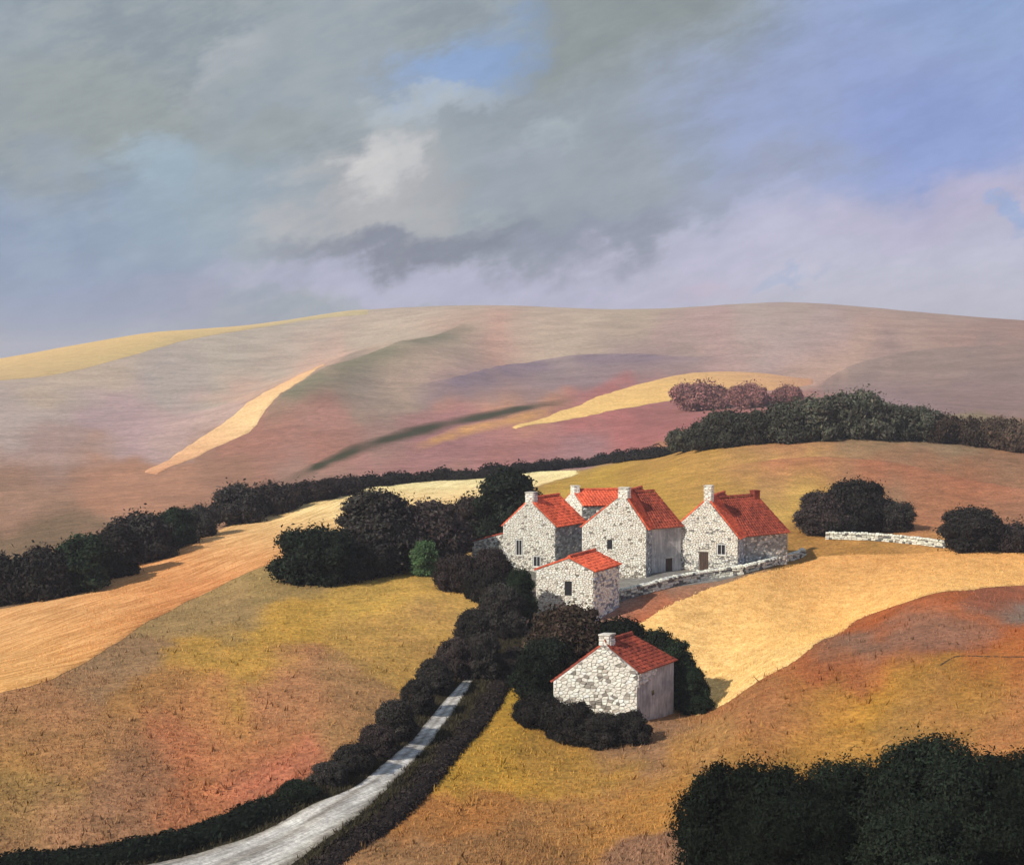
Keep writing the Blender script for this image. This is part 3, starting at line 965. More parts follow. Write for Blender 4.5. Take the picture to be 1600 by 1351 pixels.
def door(parent, o, ud, nd, w, hgt):
    up = Vector((0, 0, 1))
    e = empty('door', (0, 0, 0))
    e.parent = parent
    n = 5
    for k in range(n):
        mb = MB()
        mb.box(o + ud * (w * k / n + .008) + nd * (.01 + .006 * (k % 2)), ud * (w / n - .016), up * hgt, nd * .04)
        mb.build('plank', M['wood'], e)
    l = MB()
    l.box(o - ud * .15 + up * (hgt + .003) + nd * .004, ud * (w + .3), up * .2, nd * .11)
    l.build('lintel', M['stone_plain'], e)
    return e


UP = Vector((0, 0, 1))


def frame_of(pR, Y, a_deg, b_deg):
    """front right corner on the ground below photograph column pR at distance Y; gable runs left, sides run back"""
    O = at_y(pR, Y)
    g = Vector((-math.cos(R(a_deg)), math.sin(R(a_deg)), 0))
    s = Vector((math.sin(R(b_deg)), math.cos(R(b_deg)), 0))
    return O, g, s


def z_at(py, Y):
    return CAM_Z + ray(800, py)[2] * Y


def block(root, O, g, s, W, L, z0, ze, zr, wall_mat='mortar', roof='roof', hip=0.0, hip_mat=None, apex=0.5, name='wall', over=.22, right_mat=None, left_eave=None):
    """walls and pantiled roof of one gabled range; O front right, g to the left, s to the back"""
    P = lambda u, v, z: Vector((O.x, O.y, 0)) + g * u + s * v + UP * z
    zl = left_eave if left_eave is not None else ze
    mb = MB()
    poly = [P(0, 0, z0), P(0, 0, ze), P(W * apex, 0, zr), P(W, 0, zl), P(W, 0, z0)]
    if hip:
        # far end falls back below the hip
        f = 1 - hip / L
        q = [P(0, 0, z0), P(0, 0, ze), P(W * apex, 0, zr), P(W, 0, zl), P(W, 0, z0), P(0, L, z0), P(0, L, ze), P(W * apex, L - hip, zr), P(W, L, zl), P(W, L, z0)]
        mb.add(q, [(0, 1, 2, 3, 4), (9, 8, 6, 5), (8, 7, 6), (0, 5, 6, 1), (4, 3, 8, 9), (1, 6, 7, 2), (2, 7, 8, 3), (0, 4, 9, 5)])
    else:
        mb.prism(poly, s * L)
    w = mb.build(name, M[wall_mat], root)
    # roof, set a little above the wall heads
    rr = empty('roof', (0, 0, 0))
    rr.parent = root
    mR = (zr - ze) / (W * apex)
    mL = (zr - zl) / (W * (1 - apex))
    fo = -.06   # front verge just behind the gable face
    eR = P(-over, -fo, ze - over * mR + .05)
    eR1 = P(-over, L + .1, ze - over * mR + .05)
    t0 = P(W * apex, -fo, zr + .05)
    t1 = P(W * apex, L - hip + (.1 if not hip else 0), zr + .05)
    eL = P(W + over, -fo, zl - over * mL + .05)
    eL1 = P(W + over, L + .1, zl - over * mL + .05)
    slope(rr, eR, eR1, t1, t0, M[roof])
    slope(rr, eL1, eL, t0, t1, M[roof])
    if hip:
        slope(rr, eR1 + s * .1, eL1 + s * .1, t1 + s * .02, t1, M[hip_mat or roof])
    ridge(rr, t0 + UP * .10, t1 + UP * .10, M[roof])
    return P, w, rr


def gable_top(W, ze, zr, z0, apex=0.5, zl=None):
    zl = ze if zl is None else zl

    def f(u):      # u measured from the right corner towards the left
        if u < W * apex:
            return ze + (zr - ze) * u / (W * apex) - z0
        return zr + (zl - zr) * (u - W * apex) / (W * (1 - apex)) - z0
    return f


def gable_stones(root, P, g, s, W, z0, ftop, openings, sl, sh, seed, tone, **kw):
    nd = Vector((g.y, -g.x, 0))
    if nd.y > 0:
        nd = -nd
    # lay from the left so that ud runs to the right seen from outside
    o = P(W, 0, z0)
    op = [(W - b, W - a, c, d) for a, b, c, d in openings]
    lay_stones(root, None, o, -g, nd, W, lambda u: ftop(W - u), op, sl, sh, seed, tone, **kw)
    return nd


def side_stones(root, P, g, s, L, z0, ze, openings, sl, sh, seed, tone, **kw):
    nd = Vector((s.y, -s.x, 0))
    lay_stones(root, None, P(0, 0, z0), s, nd, L, lambda u: ze - z0 - .12, openings, sl, sh, seed, tone, **kw)
    return nd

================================

■ Work to be completed ■
Transcribe the listing above verbatim. Omit the pictures.

■ Reply ■
Keep writing the Blender script for this image. This is part 3, starting at line 965. More parts follow. Write for Blender 4.5. Take the picture to be 1600 by 1351 pixels.
def door(parent, o, ud, nd, w, hgt):
    up = Vector((0, 0, 1))
    e = empty('door', (0, 0, 0))
    e.parent = parent
    n = 5
    for k in range(n):
        mb = MB()
        mb.box(o + ud * (w * k / n + .008) + nd * (.01 + .006 * (k % 2)), ud * (w / n - .016), up * hgt, nd * .04)
        mb.build('plank', M['wood'], e)
    l = MB()
    l.box(o - ud * .15 + up * (hgt + .003) + nd * .004, ud * (w + .3), up * .2, nd * .11)
    l.build('lintel', M['stone_plain'], e)
    return e


UP = Vector((0, 0, 1))


def frame_of(pR, Y, a_deg, b_deg):
    """front right corner on the ground below photograph column pR at distance Y; gable runs left, sides run back"""
    O = at_y(pR, Y)
    g = Vector((-math.cos(R(a_deg)), math.sin(R(a_deg)), 0))
    s = Vector((math.sin(R(b_deg)), math.cos(R(b_deg)), 0))
    return O, g, s


def z_at(py, Y):
    return CAM_Z + ray(800, py)[2] * Y


def block(root, O, g, s, W, L, z0, ze, zr, wall_mat='mortar', roof='roof', hip=0.0, hip_mat=None, apex=0.5, name='wall', over=.22, right_mat=None, left_eave=None):
    """walls and pantiled roof of one gabled range; O front right, g to the left, s to the back"""
    P = lambda u, v, z: Vector((O.x, O.y, 0)) + g * u + s * v + UP * z
    zl = left_eave if left_eave is not None else ze
    mb = MB()
    poly = [P(0, 0, z0), P(0, 0, ze), P(W * apex, 0, zr), P(W, 0, zl), P(W, 0, z0)]
    if hip:
        # far end falls back below the hip
        f = 1 - hip / L
        q = [P(0, 0, z0), P(0, 0, ze), P(W * apex, 0, zr), P(W, 0, zl), P(W, 0, z0), P(0, L, z0), P(0, L, ze), P(W * apex, L - hip, zr), P(W, L, zl), P(W, L, z0)]
        mb.add(q, [(0, 1, 2, 3, 4), (9, 8, 6, 5), (8, 7, 6), (0, 5, 6, 1), (4, 3, 8, 9), (1, 6, 7, 2), (2, 7, 8, 3), (0, 4, 9, 5)])
    else:
        mb.prism(poly, s * L)
    w = mb.build(name, M[wall_mat], root)
    # roof, set a little above the wall heads
    rr = empty('roof', (0, 0, 0))
    rr.parent = root
    mR = (zr - ze) / (W * apex)
    mL = (zr - zl) / (W * (1 - apex))
    fo = -.06   # front verge just behind the gable face
    eR = P(-over, -fo, ze - over * mR + .05)
    eR1 = P(-over, L + .1, ze - over * mR + .05)
    t0 = P(W * apex, -fo, zr + .05)
    t1 = P(W * apex, L - hip + (.1 if not hip else 0), zr + .05)
    eL = P(W + over, -fo, zl - over * mL + .05)
    eL1 = P(W + over, L + .1, zl - over * mL + .05)
    slope(rr, eR, eR1, t1, t0, M[roof])
    slope(rr, eL1, eL, t0, t1, M[roof])
    if hip:
        slope(rr, eR1 + s * .1, eL1 + s * .1, t1 + s * .02, t1, M[hip_mat or roof])
    ridge(rr, t0 + UP * .10, t1 + UP * .10, M[roof])
    return P, w, rr


def gable_top(W, ze, zr, z0, apex=0.5, zl=None):
    zl = ze if zl is None else zl

    def f(u):      # u measured from the right corner towards the left
        if u < W * apex:
            return ze + (zr - ze) * u / (W * apex) - z0
        return zr + (zl - zr) * (u - W * apex) / (W * (1 - apex)) - z0
    return f


def gable_stones(root, P, g, s, W, z0, ftop, openings, sl, sh, seed, tone, **kw):
    nd = Vector((g.y, -g.x, 0))
    if nd.y > 0:
        nd = -nd
    # lay from the left so that ud runs to the right seen from outside
    o = P(W, 0, z0)
    op = [(W - b, W - a, c, d) for a, b, c, d in openings]
    lay_stones(root, None, o, -g, nd, W, lambda u: ftop(W - u), op, sl, sh, seed, tone, **kw)
    return nd


def side_stones(root, P, g, s, L, z0, ze, openings, sl, sh, seed, tone, **kw):
    nd = Vector((s.y, -s.x, 0))
    lay_stones(root, None, P(0, 0, z0), s, nd, L, lambda u: ze - z0 - .12, openings, sl, sh, seed, tone, **kw)
    return nd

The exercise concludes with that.